Une philosophie dans la droite ligne de celle défendue par Philippe Madrelle, qui a été pendant des années président (PS) du conseil général de la Gironde et pour qui la capacité pour chacun de se déplacer librement en voiture était un acquis de la démocratie. Un point de vue qui risque d'achopper tôt ou tard sur les contraintes que pourraient vouloir faire peser les défenseurs de la sobriété énergétique sur l'ensemble de la population. Un sujet qui aurait sûrement passionné John Stuart Mill, sans doute l'un des économistes anglais les plus emblématiques, précurseur à sa façon de la sobriété, puisqu'il avait compris dès 1848 ("Principes d'économie politique") que les matières premières finiraient par manquer. D'où son modèle axé sur la réduction des flux de production, des flux de consommation et une juste répartition des richesses entre les membres de la nation, sans laquelle rien ne pourrait être possible.

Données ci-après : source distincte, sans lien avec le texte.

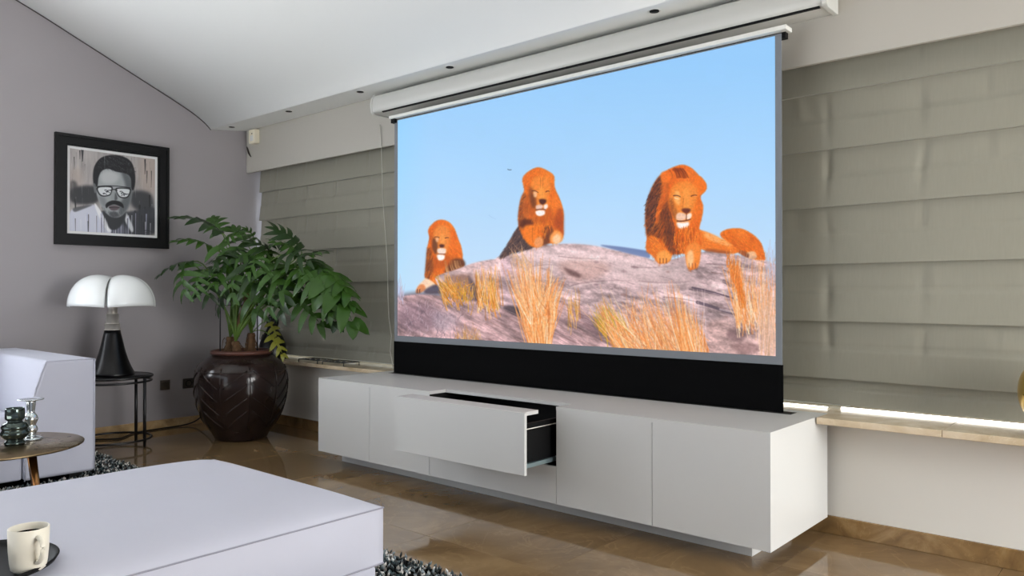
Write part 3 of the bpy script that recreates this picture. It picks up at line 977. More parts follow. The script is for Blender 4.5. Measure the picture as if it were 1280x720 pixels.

Interrogé sur l'impact de la mise à disposition en ville par des entreprises privées de deux-roues à moteur électrique (vélos, scooter, trottinettes), avec le système du freefloating, dont le parc va augmenter de 1.000 unités à Bordeaux, le président de la Métropole s'est positionné à l'unisson de la majorité des autres élus. Estimant qu'il ne faut pas s'opposer au développement de nouveaux moyens de circulation, à cette nouvelle tendance de fond. Ainsi l'annonce de probables coupures d'électricité cet hiver pour cause de pénurie ne doit pas être un frein à la montée en puissance d'une mobilité électrique qui se développe tous azimuts. Interrogé sur son état de santé, puisqu'il est malade, Alain Anziani a simplement répondu qu'il continuerait à assumer sa charge tant qu'il s'en serait capable.